Interesting. I've never heard of the sun causing an issue like that.
Wind is one of the weather features I've noticed, and part of it can be the moving trees (the same thing caused reception issues for many pelple on UHF in the analog days, and most digital signals are on UHF frequencies nowadays), but I get the impression that it's also simply the antenna moving. The rooftop antenna on my apartment complex isn't particularly obstructed by trees in the direction of the market's towers, but it certainly moves with a nice gust. That can cause pronounced problems since the wind is usually coming from the west or east, and the antenna points north, so the more it shakes, the more off-axis it's moving, and data doesn't like being tossed around like that.

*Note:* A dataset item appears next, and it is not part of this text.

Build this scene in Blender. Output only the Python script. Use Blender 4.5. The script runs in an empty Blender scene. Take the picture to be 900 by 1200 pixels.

Rain is another weather feature that causes problems, especially with my aforementioned CBS affiliate. If we get a light rain or drizzle, there's no problem, but a constant downpour and that thing's just gone. Oddly, thunderstorms don't affect it as badly. It'll pixelate on occasion when lightning strikes, but I've been through some fairly rough thunderstorms where that's all it does. But yes, rain is certainly an issue.
Thing is, part of your problem could also be your tuner. Not all tuners are made equal, especially digital tuners. My main setup is actually a tuner card in my living room computer. My bedroom tuner is a set-top converter. Prior to building that computer in the living room, I had two set-top boxes of the same make and model. All three of them plug into the exact same roof-top antenna. All three of them have completely different sensitivities and each one can receive some channels that the other two cannot. Additionally, with my PC-based tuner, it depends on what software I'm using to drive it, because each program attempts to decode at a different signal level. So there are a lot of factors to consider here.